2023 — A Momentous Year For NICE

It’s been a positive year for NICE, with total revenues growing by nine percent to $2,377.5 million as supported by its growing cloud business, which was reported at $1,581.8 million for the full FY 2023, an increase of 22 percent. Eilam said that its cloud growth is the highest in its industry and illustrates its “accelerating market share expansion”.

To demonstrate that market share expansion, NICE said it added 1,000 new customers in 2023, with 75 percent of NICE’s business closed with new partners.

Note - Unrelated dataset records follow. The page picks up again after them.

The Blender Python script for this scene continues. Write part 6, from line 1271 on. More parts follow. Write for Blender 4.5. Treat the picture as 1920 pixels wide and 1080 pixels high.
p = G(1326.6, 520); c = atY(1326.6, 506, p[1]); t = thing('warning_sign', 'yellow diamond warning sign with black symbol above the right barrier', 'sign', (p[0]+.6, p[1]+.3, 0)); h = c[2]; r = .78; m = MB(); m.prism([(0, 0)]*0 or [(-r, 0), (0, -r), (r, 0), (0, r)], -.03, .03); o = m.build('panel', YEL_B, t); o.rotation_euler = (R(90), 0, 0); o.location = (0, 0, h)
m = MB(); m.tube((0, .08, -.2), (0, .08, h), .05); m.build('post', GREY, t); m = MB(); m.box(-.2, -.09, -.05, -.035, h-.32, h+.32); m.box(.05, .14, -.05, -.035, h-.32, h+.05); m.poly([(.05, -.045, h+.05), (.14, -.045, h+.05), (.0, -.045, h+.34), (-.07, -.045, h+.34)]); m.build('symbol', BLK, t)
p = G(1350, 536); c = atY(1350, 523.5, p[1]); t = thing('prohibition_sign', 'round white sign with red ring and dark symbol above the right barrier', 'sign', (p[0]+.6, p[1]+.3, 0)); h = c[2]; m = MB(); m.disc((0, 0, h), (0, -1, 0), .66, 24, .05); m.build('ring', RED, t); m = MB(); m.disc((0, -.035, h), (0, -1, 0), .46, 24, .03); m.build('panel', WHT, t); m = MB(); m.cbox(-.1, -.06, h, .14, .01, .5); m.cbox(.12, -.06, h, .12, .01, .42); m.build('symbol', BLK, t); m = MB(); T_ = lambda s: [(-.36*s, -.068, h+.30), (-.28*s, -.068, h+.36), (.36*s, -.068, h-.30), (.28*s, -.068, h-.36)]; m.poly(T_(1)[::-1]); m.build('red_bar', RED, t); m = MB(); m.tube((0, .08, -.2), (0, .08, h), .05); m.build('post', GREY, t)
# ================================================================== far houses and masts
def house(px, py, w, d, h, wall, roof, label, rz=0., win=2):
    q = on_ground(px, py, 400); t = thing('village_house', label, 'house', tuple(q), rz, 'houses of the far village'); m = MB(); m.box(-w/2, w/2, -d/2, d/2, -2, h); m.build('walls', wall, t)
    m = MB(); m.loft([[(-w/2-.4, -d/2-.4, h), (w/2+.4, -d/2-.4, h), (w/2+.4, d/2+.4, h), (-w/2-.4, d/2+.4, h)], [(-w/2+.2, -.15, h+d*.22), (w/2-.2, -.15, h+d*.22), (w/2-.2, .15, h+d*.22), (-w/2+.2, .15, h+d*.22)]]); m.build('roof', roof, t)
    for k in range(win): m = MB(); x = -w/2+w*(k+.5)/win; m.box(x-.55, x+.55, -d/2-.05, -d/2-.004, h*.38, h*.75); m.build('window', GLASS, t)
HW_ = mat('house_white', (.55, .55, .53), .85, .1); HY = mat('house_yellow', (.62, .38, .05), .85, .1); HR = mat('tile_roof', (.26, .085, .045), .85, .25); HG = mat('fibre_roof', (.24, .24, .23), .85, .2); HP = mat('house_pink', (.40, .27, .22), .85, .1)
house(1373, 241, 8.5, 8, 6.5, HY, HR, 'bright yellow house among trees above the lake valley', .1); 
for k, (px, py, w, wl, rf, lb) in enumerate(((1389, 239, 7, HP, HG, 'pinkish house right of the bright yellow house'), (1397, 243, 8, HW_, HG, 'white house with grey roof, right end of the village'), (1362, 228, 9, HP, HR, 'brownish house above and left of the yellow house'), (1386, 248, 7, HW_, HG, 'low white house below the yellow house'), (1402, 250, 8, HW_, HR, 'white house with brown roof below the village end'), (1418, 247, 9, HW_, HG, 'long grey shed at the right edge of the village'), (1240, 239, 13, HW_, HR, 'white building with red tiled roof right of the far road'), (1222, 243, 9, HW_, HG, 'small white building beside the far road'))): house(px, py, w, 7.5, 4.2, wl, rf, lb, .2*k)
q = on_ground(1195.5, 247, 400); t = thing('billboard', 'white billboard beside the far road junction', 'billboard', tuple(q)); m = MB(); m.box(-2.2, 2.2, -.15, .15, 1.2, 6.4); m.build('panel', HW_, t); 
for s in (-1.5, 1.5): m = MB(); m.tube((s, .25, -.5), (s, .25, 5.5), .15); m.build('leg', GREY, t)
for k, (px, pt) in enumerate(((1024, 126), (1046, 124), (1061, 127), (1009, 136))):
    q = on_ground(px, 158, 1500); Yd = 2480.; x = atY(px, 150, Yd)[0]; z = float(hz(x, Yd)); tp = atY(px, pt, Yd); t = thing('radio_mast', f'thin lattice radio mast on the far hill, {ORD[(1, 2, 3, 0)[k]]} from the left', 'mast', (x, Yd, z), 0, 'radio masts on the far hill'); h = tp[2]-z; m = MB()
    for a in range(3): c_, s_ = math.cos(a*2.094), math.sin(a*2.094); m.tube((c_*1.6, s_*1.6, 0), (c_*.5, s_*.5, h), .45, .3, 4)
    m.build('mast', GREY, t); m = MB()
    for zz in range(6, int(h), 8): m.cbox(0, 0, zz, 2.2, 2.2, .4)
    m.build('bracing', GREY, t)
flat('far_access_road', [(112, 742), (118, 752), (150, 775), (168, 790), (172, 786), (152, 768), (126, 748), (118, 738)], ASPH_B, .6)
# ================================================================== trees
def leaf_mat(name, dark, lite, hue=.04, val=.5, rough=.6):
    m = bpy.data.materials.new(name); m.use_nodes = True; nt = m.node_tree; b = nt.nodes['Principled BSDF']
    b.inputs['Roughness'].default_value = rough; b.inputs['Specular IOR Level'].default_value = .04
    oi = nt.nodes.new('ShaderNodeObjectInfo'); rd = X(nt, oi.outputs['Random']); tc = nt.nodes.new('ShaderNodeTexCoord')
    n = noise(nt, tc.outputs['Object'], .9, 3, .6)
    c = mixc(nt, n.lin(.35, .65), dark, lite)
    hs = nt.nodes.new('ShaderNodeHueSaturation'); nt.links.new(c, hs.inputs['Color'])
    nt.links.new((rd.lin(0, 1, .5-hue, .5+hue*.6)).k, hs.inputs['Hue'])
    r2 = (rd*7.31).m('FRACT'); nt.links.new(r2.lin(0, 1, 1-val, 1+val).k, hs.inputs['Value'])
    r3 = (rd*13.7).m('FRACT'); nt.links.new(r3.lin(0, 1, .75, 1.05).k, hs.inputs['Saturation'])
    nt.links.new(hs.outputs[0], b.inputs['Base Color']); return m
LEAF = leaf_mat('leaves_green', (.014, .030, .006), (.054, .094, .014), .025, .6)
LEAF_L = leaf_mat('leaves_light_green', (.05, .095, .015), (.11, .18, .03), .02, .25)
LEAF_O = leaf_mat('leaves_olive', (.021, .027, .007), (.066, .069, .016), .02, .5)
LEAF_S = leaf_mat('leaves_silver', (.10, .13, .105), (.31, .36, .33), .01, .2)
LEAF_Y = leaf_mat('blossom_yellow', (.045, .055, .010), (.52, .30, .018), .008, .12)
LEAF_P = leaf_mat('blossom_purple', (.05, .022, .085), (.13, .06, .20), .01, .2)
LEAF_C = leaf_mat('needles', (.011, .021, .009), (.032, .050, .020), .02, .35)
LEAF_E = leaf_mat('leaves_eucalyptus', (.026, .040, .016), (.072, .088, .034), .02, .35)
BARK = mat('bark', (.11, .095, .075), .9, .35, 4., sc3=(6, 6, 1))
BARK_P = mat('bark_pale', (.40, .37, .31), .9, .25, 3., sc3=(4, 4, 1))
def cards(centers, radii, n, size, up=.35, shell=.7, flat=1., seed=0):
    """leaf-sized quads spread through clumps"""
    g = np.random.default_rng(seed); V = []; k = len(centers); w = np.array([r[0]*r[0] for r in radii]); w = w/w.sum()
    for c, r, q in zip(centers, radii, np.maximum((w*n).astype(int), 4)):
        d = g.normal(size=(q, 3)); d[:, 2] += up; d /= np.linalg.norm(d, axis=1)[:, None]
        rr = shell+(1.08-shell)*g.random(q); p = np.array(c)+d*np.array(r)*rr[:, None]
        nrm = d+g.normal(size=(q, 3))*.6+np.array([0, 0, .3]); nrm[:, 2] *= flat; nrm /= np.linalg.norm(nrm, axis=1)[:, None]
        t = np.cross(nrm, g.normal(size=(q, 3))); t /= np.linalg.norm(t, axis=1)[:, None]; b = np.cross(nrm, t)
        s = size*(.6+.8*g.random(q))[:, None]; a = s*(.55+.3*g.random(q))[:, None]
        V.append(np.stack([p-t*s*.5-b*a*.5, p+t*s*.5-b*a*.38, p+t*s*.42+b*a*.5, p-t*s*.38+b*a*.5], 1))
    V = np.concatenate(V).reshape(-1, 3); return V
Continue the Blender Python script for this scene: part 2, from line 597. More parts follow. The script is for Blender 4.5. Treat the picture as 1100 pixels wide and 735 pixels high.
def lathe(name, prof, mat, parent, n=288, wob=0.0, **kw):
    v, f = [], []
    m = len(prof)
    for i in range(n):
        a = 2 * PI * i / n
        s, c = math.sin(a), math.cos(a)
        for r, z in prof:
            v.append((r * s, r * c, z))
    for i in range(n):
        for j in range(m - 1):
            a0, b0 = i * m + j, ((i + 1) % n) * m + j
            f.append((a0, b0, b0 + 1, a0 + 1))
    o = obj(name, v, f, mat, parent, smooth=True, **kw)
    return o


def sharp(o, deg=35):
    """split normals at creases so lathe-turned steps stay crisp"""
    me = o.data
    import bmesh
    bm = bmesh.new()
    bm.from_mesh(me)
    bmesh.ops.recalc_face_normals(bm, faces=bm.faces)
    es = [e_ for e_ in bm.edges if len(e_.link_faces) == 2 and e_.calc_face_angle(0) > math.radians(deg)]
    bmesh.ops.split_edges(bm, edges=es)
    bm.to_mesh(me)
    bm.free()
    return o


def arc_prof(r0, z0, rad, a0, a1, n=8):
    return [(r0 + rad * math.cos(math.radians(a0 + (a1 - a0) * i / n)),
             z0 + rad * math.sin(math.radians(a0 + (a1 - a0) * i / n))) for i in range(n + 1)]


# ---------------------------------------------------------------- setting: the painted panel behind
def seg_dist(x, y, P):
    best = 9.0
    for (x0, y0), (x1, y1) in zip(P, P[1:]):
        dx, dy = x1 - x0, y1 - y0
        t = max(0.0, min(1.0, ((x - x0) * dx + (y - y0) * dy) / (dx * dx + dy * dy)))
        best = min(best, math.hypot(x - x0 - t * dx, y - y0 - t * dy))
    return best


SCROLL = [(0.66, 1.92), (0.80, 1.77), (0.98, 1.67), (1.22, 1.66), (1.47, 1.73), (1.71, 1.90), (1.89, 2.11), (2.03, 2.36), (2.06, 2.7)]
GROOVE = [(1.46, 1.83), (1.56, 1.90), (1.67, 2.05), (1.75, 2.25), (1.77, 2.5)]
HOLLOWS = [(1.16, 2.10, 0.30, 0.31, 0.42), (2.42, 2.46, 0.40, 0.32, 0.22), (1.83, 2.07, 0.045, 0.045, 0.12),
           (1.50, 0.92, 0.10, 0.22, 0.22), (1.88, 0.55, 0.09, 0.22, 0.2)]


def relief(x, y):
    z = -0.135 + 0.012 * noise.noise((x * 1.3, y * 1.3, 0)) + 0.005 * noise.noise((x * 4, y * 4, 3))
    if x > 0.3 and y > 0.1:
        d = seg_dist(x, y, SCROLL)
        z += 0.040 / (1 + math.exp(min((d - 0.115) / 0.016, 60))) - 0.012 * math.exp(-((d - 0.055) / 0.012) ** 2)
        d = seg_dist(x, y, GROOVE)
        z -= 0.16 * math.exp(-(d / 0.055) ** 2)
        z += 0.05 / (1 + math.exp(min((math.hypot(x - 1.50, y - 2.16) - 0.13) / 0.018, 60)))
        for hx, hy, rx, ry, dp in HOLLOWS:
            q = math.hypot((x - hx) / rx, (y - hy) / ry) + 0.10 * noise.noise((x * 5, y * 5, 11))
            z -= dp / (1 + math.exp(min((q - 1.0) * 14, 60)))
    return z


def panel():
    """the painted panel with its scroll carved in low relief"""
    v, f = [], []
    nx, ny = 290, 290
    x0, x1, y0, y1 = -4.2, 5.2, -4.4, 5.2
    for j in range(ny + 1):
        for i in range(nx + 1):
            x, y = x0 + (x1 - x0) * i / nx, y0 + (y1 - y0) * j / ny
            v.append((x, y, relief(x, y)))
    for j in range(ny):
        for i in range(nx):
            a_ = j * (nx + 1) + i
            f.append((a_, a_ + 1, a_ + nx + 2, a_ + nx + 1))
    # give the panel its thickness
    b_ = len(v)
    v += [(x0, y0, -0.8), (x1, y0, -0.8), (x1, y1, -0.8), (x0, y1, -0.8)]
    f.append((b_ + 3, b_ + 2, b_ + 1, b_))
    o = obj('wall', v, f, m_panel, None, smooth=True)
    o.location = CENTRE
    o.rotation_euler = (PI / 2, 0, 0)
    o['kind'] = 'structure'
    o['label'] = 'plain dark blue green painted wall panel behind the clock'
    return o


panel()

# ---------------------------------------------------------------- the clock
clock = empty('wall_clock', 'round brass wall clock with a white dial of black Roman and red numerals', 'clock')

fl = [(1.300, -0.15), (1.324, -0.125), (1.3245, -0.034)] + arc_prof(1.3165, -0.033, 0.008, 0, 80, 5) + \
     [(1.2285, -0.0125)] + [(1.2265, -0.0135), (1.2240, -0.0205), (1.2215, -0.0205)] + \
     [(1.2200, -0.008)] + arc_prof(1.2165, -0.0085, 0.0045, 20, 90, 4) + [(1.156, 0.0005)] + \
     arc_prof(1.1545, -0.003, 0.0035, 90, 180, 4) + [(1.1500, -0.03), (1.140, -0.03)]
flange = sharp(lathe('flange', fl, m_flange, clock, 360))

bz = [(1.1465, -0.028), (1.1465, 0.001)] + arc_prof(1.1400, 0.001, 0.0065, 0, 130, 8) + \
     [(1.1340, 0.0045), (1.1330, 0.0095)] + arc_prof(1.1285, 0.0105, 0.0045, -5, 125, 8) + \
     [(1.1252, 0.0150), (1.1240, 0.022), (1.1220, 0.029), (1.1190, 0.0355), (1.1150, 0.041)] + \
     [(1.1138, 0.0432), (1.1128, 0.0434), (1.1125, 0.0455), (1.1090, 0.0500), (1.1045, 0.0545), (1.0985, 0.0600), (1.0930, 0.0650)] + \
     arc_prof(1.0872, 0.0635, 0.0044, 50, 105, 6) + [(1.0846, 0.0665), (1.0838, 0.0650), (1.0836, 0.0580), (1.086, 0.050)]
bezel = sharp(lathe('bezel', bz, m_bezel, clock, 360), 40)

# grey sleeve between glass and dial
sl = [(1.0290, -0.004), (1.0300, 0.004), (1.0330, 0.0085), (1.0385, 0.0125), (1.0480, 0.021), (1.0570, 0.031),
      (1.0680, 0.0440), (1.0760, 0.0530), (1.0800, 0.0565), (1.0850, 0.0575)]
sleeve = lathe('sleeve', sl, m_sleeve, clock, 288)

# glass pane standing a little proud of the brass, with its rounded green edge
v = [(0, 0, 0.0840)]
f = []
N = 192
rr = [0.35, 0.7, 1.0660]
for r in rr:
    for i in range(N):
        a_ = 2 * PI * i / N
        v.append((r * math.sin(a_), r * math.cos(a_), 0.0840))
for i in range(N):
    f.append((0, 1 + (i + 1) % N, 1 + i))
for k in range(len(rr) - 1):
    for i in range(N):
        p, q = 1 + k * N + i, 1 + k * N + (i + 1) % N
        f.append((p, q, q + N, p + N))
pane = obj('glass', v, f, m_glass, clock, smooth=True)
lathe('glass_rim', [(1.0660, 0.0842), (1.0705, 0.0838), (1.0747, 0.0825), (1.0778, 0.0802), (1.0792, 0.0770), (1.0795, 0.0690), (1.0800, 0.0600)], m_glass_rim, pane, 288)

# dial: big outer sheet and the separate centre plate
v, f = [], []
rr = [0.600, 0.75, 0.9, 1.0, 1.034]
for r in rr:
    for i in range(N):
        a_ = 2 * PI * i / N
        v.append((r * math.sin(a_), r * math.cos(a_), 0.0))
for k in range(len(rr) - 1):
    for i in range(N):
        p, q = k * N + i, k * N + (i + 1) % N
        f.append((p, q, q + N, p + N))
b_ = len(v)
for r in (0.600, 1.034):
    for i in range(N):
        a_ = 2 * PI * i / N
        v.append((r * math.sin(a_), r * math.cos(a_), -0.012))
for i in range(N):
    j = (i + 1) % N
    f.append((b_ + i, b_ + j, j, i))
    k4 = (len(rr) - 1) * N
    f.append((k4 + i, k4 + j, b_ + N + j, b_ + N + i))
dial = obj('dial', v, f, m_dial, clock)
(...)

As well as its AI products and platform, NICE underlined its complementary digital engagements strategy as contributing towards its healthy year, with 2023 seeing a 53 percent increase in digital bookings.

“The momentum to our ongoing innovation accelerated dramatically in 2023 as we infused the digital engagement capabilities with AI,” Eilam stated. “This is now the fastest expanding part of our business, reflected by an astonishing 6x growth in the volume of digital engagements managed by CXone daily.”

Other key figures from the call include the minor growth of services revenue, which comprised 26 percent of total revenue. This was reported as $162 million, an increase of 1 percent year-over-year “given higher professional services revenue resulting from large enterprise adoption,” as explained by Beth Gaspich, NICE CFO.

As NICE continues to focus on cloud growth, product revenue from on-premise sales decreased to $32 million. On-prem sales comprised five percent of total revenue in Q4, compared to nine percent of total revenue in 2023.

In Q4, Gaspich noted the cloud revenue growth was offset by a decline in cost and services, but Gaspich expects to “see this cloud growth materialized in the revenue stream for financial crime and compliance in future periods and for the segment to return to growth as the cloud revenue becomes more meaningful”.

NICE’s LiveVox acquisition, announced in October in a deal worth a reported $350 million, wasn’t factored into the Q4 Fy 2023 call and will contribute to NICE’s accounts beginning in FY 2024.